A oficina ocupa todo o terraço da sua casa em São Domingos, arredores da cidade da Praia, onde é conhecido pelo nome de artesão, mestre Pascoal, que desde 2006 já ensinou 400 pessoas a encontrar as matérias-primas e a construir o instrumento.

Parece um violino na forma mais simples: o corpo é a cabaça seca (“bule”) de uma abóbora amarga que ninguém come, as cordas são feitas de rabo-de-cavalo ou crina e a pele é recolhida de uma cabra não muito velha, nem muito nova, para ter o som perfeito, explica o artesão, entre as bancadas da oficina.

Estas características transformam a lista de materiais numa história complexa de resiliência para se chegar a uma cimboa genuína, tal a exigência e atenção que se impõe.

“Não haverá duas iguais.
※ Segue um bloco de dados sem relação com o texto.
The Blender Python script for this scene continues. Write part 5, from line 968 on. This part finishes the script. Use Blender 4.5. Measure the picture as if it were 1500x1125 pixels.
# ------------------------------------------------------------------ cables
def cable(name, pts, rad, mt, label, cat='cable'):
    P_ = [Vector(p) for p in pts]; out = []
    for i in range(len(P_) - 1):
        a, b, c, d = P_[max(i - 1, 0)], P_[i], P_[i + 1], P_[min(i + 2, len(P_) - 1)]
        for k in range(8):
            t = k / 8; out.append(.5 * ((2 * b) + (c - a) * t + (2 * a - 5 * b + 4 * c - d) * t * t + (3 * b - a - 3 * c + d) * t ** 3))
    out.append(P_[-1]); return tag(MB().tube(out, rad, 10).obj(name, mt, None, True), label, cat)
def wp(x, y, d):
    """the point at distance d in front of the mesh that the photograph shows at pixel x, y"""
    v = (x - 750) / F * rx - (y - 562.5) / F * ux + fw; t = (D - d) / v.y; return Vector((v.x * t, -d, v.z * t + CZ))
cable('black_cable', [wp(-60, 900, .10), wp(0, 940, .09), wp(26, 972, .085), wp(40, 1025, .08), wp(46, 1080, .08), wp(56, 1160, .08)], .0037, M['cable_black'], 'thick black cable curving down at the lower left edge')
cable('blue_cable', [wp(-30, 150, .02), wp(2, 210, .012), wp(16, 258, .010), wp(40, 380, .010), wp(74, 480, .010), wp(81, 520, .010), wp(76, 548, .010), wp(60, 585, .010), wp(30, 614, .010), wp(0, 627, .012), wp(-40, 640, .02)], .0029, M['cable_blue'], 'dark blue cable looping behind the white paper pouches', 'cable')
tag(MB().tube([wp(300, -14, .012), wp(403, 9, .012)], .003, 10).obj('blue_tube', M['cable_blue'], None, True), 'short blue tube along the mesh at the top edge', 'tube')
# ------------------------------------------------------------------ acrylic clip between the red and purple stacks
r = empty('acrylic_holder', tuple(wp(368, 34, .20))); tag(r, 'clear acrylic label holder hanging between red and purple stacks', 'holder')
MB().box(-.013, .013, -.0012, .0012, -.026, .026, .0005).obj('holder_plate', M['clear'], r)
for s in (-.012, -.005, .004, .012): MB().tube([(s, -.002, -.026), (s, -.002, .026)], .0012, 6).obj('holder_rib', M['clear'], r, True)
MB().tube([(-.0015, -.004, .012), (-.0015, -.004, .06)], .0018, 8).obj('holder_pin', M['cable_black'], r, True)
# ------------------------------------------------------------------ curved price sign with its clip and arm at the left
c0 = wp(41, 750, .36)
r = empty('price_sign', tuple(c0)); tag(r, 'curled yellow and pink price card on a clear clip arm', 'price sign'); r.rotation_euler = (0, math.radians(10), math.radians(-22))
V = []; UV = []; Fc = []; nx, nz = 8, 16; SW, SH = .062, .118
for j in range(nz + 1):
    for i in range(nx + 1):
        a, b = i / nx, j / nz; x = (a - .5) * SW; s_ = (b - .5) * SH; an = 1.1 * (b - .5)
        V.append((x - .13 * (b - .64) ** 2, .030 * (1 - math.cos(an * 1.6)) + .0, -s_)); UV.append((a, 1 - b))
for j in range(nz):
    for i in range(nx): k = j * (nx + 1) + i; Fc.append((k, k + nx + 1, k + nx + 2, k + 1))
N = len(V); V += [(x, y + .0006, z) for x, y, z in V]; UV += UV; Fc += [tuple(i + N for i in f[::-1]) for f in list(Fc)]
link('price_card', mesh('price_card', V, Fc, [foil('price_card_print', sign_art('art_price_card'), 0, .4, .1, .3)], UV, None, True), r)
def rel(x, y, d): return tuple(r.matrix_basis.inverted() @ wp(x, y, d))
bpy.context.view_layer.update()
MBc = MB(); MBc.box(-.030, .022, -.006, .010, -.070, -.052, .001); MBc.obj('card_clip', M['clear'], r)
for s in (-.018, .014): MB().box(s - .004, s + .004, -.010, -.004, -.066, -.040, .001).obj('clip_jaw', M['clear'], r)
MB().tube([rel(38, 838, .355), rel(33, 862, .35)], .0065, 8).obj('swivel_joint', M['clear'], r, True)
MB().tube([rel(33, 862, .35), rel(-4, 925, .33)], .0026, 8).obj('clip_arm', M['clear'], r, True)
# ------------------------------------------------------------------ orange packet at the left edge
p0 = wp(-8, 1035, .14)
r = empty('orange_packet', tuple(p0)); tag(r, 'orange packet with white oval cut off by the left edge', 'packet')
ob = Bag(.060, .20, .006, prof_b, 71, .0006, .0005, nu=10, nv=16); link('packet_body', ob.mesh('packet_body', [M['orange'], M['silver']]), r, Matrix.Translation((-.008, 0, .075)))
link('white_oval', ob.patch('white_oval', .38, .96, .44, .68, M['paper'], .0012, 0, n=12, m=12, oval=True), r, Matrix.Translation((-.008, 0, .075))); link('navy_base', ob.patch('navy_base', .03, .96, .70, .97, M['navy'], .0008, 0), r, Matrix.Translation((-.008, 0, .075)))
Não nos podemos dar ao luxo de fazer um braço muito alongado se não tivermos rabo-de-cavalo que chegue às duas extremidades”, exemplificou.

Dos muitos formandos de Pascoal, poucos ficaram para perpetuar esta arte: a emigração levou quase todos os que, em 2022, entraram no projeto do Instituto do Património Cultural (IPC) com apoio do programa Procultura, do Camões – Cooperação Portuguesa e União Europeia (UE).

Com estas partidas, “percebeu-se que valeria a pena redefinir o perfil”, explica a diretora da área de património imaterial do IPC, Carla Semedo.

Ou seja, além de incluir desempregados, deve começar nas próximas semanas a formação do mestre Pascoal para músicos e professores, envolvendo escolas e associações musicais.

“O projecto vai terminar em Abril e importa que haja continuidade, sustentabilidade, que não passe só pelo IPC, mas pela sociedade civil, pelas dinâmicas musicais e artísticas”, aponta Carla Semedo.

“Deixar algumas cimboas nas escolas é um passo para que, juntamente com o piano ou a guitarra, também possa ser ministrada” em aulas de música, acrescenta.

O instrumento chegou às ilhas “na memória dos negros africanos, trazidos do continente”, na época da escravatura, explica Domingos Fernandes, sendo o mais antigo instrumento de corda do arquipélago, o único sem origem na Europa ou nas Américas.

A tradição manda que acompanhe os grupos de batuque, mas tem potencial para se alinhar com outros géneros musicais e essa será uma das chaves para que não desapareça.

“O instrumento não tem limitação, quem tem limitação é o homem”, refere, ao recordar memórias de juventude com festas improvisadas que incluíam voz e cimboa.

“O que é preciso é talento”, só que “os jovens querem coisas com resultado imediato” e este não é um instrumento fácil no primeiro encontro. Domingos Fernandes, citado pela Lusa, puxa pela última que fabricou, uma encomenda preparada para a embaixada cabo-verdiana no Brasil.

Para quem nunca pegou numa, é difícil arrancar-lhe um som: o arco desliza na corda, mas em silêncio, até que o mestre artesão o passa por resina e assume o comando, porque há uma posição certa para tocar – e eis que as melodias começam a sair.

Apesar da formação em artilharia terrestre e mecânica, o antigo capitão cabo-verdiano que completa 65 anos em Abril sempre preferiu o artesanato e ainda estava no ativo, em 2006, quando aprendeu a construir cimboas com Mano Mendes – dois anos antes da morte da figura então mais ligada ao instrumento.